AirAsia 8501
Indonesian soldiers stand near parts of AirAsia QZ8501 on the deck of KRI Banda Aceh, in the Java Sea Jan. 13, 2015. Reuters/Rekotomo/Antara Foto

A preliminary report into the crash of AirAsia Flight 8501 will not include an analysis of the flight data recorders, an Indonesian official told Reuters on Tuesday. The initial findings are expected to be submitted this week by the National Transportation Safety Committee (NTSC), which is leading the investigation.

The preliminary report will not include the analysis of the cockpit voice recorder and the black box, both of which were recovered by divers two weeks ago, and could contain vital information about the cause of the accident. NTSC will submit the report of a month-long probe to the International Civil Aviation Organization (ICAO), which requires accident reports be submitted within 30 days of an event.

Instead, the preliminary report will include "information on the plane, the number of passengers and other information like that," NTSC investigator Suryanto told Reuters.

The Airbus A320-200 crashed into the Java Sea on Dec. 28 during a flight from Surabaya, Indonesia, to Singapore with 162 people on board.
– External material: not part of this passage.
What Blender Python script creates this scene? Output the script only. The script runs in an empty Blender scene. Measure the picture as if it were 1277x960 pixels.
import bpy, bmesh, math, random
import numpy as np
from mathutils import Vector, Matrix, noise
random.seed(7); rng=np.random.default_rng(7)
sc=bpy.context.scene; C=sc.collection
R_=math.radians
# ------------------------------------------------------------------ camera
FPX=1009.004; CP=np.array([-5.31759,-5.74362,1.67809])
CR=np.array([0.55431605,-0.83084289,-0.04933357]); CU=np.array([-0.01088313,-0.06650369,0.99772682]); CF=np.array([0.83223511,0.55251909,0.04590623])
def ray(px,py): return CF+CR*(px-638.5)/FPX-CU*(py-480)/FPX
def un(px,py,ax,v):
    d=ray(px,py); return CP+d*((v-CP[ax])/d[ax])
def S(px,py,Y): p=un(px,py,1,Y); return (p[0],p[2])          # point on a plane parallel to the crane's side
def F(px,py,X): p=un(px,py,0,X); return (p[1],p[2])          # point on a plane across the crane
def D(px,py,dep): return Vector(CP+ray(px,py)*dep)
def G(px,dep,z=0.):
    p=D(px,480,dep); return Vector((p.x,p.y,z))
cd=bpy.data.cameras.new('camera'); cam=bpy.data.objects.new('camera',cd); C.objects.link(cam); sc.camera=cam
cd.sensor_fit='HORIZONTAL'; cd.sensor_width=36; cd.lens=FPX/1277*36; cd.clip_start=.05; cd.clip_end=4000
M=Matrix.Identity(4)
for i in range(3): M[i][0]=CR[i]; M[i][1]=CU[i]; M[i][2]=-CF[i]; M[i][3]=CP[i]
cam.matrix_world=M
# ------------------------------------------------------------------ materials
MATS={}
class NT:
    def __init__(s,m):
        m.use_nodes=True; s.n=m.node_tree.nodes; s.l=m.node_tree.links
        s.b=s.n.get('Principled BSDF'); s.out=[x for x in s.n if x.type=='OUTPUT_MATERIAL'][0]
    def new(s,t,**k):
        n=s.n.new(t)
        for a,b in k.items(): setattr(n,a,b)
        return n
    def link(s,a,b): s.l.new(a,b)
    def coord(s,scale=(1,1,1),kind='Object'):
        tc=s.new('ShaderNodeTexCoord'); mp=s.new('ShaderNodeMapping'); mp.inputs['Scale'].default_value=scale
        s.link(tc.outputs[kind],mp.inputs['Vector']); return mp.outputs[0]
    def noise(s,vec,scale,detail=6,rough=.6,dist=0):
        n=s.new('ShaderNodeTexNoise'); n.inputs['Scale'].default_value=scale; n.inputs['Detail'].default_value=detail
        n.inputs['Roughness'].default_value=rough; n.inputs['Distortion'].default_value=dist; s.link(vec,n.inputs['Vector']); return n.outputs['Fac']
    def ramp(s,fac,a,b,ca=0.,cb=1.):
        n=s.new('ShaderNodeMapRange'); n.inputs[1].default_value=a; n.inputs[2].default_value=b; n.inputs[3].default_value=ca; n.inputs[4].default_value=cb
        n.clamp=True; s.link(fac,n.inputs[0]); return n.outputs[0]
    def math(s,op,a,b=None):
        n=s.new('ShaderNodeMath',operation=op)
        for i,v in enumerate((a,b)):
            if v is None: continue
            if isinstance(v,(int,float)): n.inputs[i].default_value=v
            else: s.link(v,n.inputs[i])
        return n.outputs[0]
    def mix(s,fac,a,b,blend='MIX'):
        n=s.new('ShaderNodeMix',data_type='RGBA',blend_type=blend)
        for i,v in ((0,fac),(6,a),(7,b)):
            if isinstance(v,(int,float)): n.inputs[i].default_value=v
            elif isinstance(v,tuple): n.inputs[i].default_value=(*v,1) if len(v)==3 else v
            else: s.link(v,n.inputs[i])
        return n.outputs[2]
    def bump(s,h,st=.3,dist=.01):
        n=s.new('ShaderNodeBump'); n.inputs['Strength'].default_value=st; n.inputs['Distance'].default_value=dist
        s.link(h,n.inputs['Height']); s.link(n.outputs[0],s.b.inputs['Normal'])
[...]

There were no survivors. The final report into the Flight 8501 crash investigation must reportedly be filed within a year.

Investigators are analyzing the flight data recorders to gather details on the final moments of Flight 8501, and authorities are focusing on human error and aircraft damage as possible reasons for the crash after ruling out any terrorist involvement in the incident. Transport Minister Ignasius Jonan had said last week, based on radar data, that the plane made an abnormally steep climb before stalling and crashing into the Java Sea.

Indonesia’s search and recovery agency has so far recovered 70 bodies, and hopes to find more bodies after the fuselage is retrieved.

Several attempts to salvage the fuselage from the sea floor have failed in the last few days after ropes being used in the operation snapped, plunging the wreckage back to the sea floor. Divers had managed to reach the plane's main section, where most of the bodies of passengers are expected to be trapped, after rough seas and strong currents hindered the search and recovery operations for several days.

Officials are now expected to renew attempts to float the fuselage to the surface following which they would continue inspecting the wreckage.